Era il 14 aprile 2025 quando Sara Marchetti, 23 anni, una giovane non vedente, è salita su un treno diretto a Roccasecca dopo aver partecipato a un laboratorio di braille. Come di consueto, aveva usufruito della Sala Blu, il servizio ferroviario dedicato alle persone con disabilità o difficoltà motorie, che offre assistenza fino al momento della partenza.
Una volta accompagnata al suo posto, l’assistente è sceso dal treno, poiché non ha l’obbligo di restare a bordo. Sara, rimasta sola nel vagone, racconta di aver avvertito subito un senso di inquietudine: “Non sentivo nessuno, c’era troppo silenzio”, dirà poi. Pochi minuti dopo la partenza, un uomo si è seduto accanto a lei. Dopo un semplice “ciao”, l’individuo ha iniziato a toccarle l’interno coscia, per poi palpeggiarle il sedere.
Il coraggio di Sara e l’intervento dei passanti
Nonostante la paura e la cecità, Sara ha mantenuto il sangue freddo. Conosceva bene la disposizione del treno e, con coraggio, si è alzata per spostarsi in un altro vagone. Ma l’uomo l’ha seguita, continuando a molestarla in silenzio.
“Non vedevo il suo volto, ma sentivo ancora le sue mani addosso. Sono entrata nel panico, ma non volevo cedere alla paura”, ha raccontato.
Fortunatamente, due passeggeri hanno notato la scena e sono intervenuti prontamente, allertando il capotreno. L’uomo è stato fermato e segnalato alla Polfer (Polizia Ferroviaria). Tuttavia, non è stato punito, e questa mancata giustizia ha lasciato in Sara una profonda amarezza.
Dal trauma all’impegno: nasce “Sicurezza sui Treni”
Da questa terribile esperienza, Sara ha deciso di reagire. Insieme al suo fidanzato Stefano, laureato in giurisprudenza, ha avviato un progetto di proposta popolare chiamato “Sicurezza sui Treni”, con l’obiettivo di migliorare la protezione dei passeggeri e garantire assistenza immediata in caso di emergenza.
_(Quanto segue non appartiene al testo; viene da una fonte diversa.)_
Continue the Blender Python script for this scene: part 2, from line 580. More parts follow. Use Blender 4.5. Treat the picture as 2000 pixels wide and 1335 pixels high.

Il cuore del progetto è l’introduzione di pulsanti salvavita, installati in ogni vagone ferroviario. Si tratterebbe di dispositivi fisici facilmente raggiungibili e riconoscibili al tatto, pensati per tutti, ma in particolare per persone con disabilità visive o difficoltà motorie. In questo modo, anche chi non può vedere o muoversi con facilità avrebbe la possibilità di chiedere aiuto immediato al personale di bordo o alle forze dell’ordine in caso di pericolo, molestia o malore.
“Quel giorno avrei voluto solo un modo per chiedere aiuto. Non potevo correre, non potevo vedere. Con un pulsante di emergenza, forse tutto sarebbe finito prima”, racconta Sara.
La parte legale: il contributo di Stefano
Stefano, compagno di Sara, si è occupato di redigere una bozza di regolamento per la proposta, che include obblighi precisi per le compagnie ferroviarie e sanzioni economiche per chi non rispetta le nuove norme di sicurezza.
Il progetto “Sicurezza sui Treni” vuole diventare non solo una misura pratica, ma anche un simbolo di civiltà, un passo concreto verso un trasporto pubblico realmente accessibile e protetto per tutti.
Una petizione per cambiare le cose
Sara e Stefano hanno lanciato anche una petizione popolare per raccogliere firme a sostegno della proposta. L’obiettivo è portare il testo all’attenzione del Parlamento e trasformare un’esperienza di dolore in un atto di giustizia collettiva.
“Voglio che nessuno, mai più, provi la paura che ho provato io”, conclude Sara. “I treni devono essere un luogo sicuro per tutti, anche per chi non può vedere, ma ha tutto il diritto di sentirsi protetto.”
Il caso di Sara Marchetti non è solo una storia di violenza, ma anche di resilienza e determinazione. La sua battaglia ricorda che la sicurezza è un diritto universale e che ogni passeggero deve poter viaggiare sapendo di non essere mai davvero solo.